O’Grady: Oh my gosh, it was beautiful there. It was such a unique experience to have with other actors. There’s this beauty and peace to New Zealand. I’ve never been over to that side of the world. I’ve been around that side, but not as far as New Zealand. That was really exciting. The shoot itself, all of us actresses got to do exercises where we bonded with one another, and they were guided by Sophia. It created comfort with our choices as actresses, how we wanted to portray our characters, and what we wanted our camaraderie to look like on screen as sorority sisters. Creating girls that are in our lives every day, and experience something as horrific as demon frat boys.

LRM Online: When you were reading the script, were you surprised at all by that turn that it takes into the supernatural?

O’Grady: I wasn’t surprised by it. I felt the most excited about, in the script, was how realistic and relatable the script was when it comes to everyday actions of a female, and how it was written and described. Like having the keys in between your fingers, or I remember in one of the original scripts, Riley is looking for something and she puts a book in between her knees. I’ve never seen that in a script, but it’s something that I felt like I did often in my everyday life. It’s the little details where I was like, “Wow, this is gonna be really amazing,” because it’s actually from a female director and a female writer. It’s not someone trying to portray the perspective of a female in this environment and in this experience. It’s even the little details that got me really excited about the script.

 

LRM Online: Well, that’s something you wouldn’t probably expect to read in a horror script. I was talking to Aleyse earlier, I don’t know if you had the same experience, but she was saying that they had everybody audition for the lead of Riley first and then split off into the other characters. Did you have that same experience?

O’Grady: Yes. I think that we all auditioned for Riley first, just to show emotional range, and then from there I think Sophia found the best match for each of us. I auditioned for Riley, or with the Riley material, and then I auditioned for Kris, and then I was offered Jesse.

LRM Online: That’s interesting.

O’Grady: I was just so excited to be a part of the film, and I knew that it was going to be something that was deeper than just another horror movie. If people have the patience to want to see it and not judge, I think that people will be really touched. I’m really excited.

LRM Online: Especially young women. There was that whole thing about the rating, but the PG-13 is going to facilitate the ability of more young women to be able to see it, since it’s not rated R. I was wondering, what you think young women will take away from it, or what you hope that they’ll take away from the movie.

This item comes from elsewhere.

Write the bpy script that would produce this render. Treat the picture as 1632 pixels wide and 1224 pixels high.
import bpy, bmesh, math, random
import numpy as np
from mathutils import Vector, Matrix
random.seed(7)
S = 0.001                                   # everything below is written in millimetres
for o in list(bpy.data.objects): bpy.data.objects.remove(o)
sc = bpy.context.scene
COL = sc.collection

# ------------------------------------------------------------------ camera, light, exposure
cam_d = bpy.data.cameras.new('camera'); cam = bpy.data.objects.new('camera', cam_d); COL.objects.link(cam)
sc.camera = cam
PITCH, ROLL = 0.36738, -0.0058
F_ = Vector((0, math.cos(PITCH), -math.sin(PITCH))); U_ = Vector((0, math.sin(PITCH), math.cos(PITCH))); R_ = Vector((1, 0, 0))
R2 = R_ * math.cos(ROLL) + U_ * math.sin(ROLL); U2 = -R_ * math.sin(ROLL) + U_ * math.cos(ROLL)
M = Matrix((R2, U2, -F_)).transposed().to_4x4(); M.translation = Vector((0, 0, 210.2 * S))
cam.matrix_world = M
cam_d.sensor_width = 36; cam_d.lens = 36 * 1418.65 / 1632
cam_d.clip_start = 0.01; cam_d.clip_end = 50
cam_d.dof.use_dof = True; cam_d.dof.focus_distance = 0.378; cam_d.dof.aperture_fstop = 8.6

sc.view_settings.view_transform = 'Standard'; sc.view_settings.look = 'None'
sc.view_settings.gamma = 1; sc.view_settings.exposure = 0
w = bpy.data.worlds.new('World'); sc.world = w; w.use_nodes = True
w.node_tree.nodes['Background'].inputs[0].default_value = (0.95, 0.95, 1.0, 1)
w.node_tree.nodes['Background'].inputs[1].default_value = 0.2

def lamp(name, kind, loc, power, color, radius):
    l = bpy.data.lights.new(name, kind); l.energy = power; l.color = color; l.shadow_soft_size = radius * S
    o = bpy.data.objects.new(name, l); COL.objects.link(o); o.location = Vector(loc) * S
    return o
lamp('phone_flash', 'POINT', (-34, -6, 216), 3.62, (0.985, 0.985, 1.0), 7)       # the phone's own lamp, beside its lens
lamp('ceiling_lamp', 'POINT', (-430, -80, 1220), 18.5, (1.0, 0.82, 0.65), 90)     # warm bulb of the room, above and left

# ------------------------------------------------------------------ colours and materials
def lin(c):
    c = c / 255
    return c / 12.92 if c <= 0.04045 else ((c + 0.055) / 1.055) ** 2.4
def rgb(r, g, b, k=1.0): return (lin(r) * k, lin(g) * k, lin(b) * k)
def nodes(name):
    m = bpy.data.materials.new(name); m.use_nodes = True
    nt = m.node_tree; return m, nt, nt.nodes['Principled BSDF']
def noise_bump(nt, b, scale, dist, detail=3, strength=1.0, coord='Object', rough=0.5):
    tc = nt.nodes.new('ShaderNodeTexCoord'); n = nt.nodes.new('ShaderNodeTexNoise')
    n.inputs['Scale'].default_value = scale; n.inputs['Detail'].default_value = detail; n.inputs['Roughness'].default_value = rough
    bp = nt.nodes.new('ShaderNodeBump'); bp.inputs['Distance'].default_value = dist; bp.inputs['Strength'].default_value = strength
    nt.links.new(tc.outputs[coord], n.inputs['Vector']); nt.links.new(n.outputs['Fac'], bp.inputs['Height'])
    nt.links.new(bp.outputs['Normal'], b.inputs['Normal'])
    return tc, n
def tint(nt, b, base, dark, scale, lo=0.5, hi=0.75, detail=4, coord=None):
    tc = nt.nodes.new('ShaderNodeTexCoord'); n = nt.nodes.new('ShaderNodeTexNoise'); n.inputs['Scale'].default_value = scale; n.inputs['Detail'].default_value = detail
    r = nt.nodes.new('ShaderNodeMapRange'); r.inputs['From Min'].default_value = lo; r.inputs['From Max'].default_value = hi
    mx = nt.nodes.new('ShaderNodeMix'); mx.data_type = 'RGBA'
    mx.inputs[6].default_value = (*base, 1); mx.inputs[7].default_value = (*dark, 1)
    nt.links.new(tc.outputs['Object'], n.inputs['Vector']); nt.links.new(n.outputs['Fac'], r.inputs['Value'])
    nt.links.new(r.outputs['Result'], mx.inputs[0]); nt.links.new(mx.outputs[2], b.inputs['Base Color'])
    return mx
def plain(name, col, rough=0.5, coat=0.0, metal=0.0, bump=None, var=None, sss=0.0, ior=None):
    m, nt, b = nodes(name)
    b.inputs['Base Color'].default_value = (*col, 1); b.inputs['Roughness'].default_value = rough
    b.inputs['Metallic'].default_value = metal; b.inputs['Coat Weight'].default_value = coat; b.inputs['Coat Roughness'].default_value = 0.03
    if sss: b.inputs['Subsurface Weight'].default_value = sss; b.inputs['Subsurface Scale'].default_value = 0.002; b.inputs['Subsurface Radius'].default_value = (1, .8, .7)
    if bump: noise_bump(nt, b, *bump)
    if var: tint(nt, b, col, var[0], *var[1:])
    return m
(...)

O’Grady: I think that women will, and then people will see, that this is the reality of our society. It’s the reality of women’s first experience leaving home, going to college. This is just the start of a life where, we as women have to protect ourselves and live in a limiting society when it comes to the perspective of a particular demographic that wants power. I hope it brings awareness and validity to the issues that, young women especially, face at such an impressionable time that can follow you the rest of your life. We’ve seen that in the ‘Me Too’ movement, we’ve seen it with Brett Kavanaugh, and we’ve seen it with Brock Turner. We’ve seen it in a moment like that, and college can scar you for the rest of your life. Part of the healing process, if we’re lucky to even get any healing at all, is to be validated, to be heard, and to speak up.

LRM Online: The movie definitely exemplifies those ideas, and you hope you have people that are open to it, especially the other side. That they don’t just shut down because they’re like, “Oh, I don’t want that seriousness,” because it’s voices that should be heard. The fact that this is all being said in a big studio horror film, maybe it will help the message go down better.

O’Grady: Totally.

LRM Online: That’s very powerful and I think that’s a good place for me to stop. I just want to say thank you so much for talking to me, and I wish you luck with the release of the film, and a happy holiday.

O’Grady: Thank you so much

Black Christmas is out in theaters now!